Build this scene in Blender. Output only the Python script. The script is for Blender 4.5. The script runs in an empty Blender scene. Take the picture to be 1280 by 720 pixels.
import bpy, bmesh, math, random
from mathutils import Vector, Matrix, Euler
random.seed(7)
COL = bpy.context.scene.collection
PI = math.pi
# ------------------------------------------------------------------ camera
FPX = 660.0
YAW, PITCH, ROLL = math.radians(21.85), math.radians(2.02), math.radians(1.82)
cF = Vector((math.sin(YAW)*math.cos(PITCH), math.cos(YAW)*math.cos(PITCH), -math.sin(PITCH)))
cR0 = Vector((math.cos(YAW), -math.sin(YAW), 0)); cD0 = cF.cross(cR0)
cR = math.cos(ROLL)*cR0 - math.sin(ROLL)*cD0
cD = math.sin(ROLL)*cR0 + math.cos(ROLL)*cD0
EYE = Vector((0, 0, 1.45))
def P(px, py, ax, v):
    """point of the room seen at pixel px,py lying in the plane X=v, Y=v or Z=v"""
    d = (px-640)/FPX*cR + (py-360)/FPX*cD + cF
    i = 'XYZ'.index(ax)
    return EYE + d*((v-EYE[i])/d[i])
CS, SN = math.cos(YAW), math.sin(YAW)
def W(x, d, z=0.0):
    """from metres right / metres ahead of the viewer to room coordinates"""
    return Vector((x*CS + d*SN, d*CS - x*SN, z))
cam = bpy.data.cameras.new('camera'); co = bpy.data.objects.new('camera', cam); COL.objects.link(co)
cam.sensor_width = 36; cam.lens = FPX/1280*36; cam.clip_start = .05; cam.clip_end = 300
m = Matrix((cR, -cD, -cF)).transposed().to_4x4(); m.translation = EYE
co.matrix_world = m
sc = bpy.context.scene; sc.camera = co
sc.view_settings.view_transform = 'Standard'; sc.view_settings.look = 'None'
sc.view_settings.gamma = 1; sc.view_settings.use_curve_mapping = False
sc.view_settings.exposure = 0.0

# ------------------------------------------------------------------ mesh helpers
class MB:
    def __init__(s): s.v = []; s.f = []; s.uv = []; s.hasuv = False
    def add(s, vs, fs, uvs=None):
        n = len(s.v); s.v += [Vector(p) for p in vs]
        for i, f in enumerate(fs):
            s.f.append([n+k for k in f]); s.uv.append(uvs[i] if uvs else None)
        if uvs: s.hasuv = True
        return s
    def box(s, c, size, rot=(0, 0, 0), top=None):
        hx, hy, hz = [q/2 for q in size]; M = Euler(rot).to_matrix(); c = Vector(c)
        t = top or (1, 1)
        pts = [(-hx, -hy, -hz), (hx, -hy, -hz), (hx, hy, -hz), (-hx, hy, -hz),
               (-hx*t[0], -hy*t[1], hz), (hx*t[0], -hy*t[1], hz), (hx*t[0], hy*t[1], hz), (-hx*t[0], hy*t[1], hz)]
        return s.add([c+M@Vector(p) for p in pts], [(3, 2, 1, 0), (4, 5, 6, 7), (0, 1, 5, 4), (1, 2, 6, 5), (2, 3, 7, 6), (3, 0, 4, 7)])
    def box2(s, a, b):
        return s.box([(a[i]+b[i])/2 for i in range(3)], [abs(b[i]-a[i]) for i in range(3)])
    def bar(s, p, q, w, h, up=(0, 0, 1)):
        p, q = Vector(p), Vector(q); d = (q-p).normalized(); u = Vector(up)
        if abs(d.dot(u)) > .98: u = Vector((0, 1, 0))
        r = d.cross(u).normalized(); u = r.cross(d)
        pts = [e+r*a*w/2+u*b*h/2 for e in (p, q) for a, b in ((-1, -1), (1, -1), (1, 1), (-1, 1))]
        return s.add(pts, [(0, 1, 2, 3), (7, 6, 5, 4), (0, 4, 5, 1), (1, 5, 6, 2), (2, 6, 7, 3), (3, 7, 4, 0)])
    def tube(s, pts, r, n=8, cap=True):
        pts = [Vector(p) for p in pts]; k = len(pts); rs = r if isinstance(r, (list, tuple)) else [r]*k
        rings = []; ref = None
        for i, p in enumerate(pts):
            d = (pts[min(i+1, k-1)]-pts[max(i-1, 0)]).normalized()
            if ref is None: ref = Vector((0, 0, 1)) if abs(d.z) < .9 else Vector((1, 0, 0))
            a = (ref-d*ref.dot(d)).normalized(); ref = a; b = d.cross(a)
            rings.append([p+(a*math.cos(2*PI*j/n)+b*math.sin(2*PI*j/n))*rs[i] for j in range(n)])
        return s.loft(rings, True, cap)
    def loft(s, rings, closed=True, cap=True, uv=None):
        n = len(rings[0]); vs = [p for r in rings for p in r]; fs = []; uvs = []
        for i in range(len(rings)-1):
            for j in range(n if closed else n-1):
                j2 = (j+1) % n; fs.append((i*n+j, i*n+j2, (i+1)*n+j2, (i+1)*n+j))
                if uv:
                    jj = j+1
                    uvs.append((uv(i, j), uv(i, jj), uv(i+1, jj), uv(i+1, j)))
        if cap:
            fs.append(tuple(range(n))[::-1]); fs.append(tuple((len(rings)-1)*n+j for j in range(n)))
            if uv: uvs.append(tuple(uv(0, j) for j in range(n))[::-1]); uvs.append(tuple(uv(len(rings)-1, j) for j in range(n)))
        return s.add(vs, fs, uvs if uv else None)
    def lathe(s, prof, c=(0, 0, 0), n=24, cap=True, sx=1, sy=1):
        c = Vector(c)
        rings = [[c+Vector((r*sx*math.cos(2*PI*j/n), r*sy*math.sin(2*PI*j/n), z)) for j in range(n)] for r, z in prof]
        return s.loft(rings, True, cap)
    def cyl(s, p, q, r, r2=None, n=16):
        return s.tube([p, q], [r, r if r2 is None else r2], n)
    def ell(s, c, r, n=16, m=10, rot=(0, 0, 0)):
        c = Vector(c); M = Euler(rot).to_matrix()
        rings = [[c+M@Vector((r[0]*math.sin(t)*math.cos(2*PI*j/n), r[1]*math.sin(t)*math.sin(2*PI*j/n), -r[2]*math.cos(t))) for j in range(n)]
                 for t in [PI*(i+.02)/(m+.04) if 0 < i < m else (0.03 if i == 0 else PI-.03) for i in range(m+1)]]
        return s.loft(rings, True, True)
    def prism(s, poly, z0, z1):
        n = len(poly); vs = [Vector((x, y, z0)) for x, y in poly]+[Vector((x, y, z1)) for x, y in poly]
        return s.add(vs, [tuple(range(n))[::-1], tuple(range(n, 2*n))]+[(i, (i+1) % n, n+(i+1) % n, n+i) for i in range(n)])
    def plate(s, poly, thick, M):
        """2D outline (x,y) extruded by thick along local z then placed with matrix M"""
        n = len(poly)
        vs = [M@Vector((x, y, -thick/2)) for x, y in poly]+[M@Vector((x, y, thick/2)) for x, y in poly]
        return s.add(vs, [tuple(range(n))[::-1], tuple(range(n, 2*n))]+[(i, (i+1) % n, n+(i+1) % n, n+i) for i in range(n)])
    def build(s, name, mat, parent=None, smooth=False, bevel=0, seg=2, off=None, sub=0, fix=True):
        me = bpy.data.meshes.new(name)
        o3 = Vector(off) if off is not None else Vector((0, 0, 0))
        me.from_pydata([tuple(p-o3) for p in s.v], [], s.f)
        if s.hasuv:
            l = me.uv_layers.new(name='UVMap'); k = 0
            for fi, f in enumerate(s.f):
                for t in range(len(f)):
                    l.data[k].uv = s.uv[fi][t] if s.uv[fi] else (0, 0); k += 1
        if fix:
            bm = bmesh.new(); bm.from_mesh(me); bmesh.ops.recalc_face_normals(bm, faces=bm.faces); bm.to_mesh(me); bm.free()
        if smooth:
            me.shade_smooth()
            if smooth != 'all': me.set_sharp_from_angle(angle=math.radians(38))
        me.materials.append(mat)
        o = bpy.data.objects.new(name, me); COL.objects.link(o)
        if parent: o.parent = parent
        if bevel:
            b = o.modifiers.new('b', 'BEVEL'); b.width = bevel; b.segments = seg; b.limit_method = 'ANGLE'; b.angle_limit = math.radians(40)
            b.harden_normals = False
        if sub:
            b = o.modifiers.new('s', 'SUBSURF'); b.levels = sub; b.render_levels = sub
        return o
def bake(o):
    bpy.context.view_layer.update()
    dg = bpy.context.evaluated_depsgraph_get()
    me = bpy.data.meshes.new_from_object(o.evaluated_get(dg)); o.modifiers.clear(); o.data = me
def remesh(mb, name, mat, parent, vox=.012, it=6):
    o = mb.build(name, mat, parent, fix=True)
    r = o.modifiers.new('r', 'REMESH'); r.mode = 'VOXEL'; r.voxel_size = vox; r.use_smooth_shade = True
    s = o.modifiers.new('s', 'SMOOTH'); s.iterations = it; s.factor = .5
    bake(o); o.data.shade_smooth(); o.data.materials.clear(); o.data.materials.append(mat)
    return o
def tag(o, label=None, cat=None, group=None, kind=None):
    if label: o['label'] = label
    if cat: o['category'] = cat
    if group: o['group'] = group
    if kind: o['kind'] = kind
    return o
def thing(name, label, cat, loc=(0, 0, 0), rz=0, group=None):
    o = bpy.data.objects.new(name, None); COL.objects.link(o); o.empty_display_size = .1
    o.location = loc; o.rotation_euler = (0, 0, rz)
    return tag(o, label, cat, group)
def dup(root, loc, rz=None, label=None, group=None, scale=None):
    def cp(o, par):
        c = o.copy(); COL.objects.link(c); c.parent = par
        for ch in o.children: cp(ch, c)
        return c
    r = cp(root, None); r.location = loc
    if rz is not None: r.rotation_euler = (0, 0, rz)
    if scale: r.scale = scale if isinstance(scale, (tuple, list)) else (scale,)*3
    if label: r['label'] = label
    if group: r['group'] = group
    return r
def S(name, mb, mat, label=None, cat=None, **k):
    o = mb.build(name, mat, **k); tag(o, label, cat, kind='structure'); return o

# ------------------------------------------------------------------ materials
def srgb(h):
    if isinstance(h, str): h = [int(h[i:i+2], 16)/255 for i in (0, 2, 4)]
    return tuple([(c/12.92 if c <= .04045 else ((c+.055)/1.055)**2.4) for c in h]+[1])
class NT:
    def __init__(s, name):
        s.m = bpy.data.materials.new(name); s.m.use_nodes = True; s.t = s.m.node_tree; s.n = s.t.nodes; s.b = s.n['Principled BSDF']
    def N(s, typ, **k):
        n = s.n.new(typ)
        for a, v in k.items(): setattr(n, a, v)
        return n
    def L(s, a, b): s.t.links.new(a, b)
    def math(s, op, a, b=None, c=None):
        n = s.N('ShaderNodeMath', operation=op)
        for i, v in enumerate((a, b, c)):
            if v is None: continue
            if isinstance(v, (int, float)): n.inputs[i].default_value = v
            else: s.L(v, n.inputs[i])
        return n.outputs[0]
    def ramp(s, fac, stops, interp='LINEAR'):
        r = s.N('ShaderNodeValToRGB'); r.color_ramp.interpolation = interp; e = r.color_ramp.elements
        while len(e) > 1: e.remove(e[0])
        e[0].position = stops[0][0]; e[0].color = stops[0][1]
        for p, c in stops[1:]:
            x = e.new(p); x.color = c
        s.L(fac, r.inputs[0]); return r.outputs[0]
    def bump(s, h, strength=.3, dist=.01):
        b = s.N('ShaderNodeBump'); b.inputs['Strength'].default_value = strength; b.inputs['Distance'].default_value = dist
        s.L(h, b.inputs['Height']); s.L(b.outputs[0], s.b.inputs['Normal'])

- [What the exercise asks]
Pick out each line above that includes "scene" and show it.

- [Expected output]
Build this scene in Blender. Output only the Python script. The script is for Blender 4.5. The script runs in an empty Blender scene. Take the picture to be 1280 by 720 pixels.
COL = bpy.context.scene.collection
sc = bpy.context.scene; sc.camera = co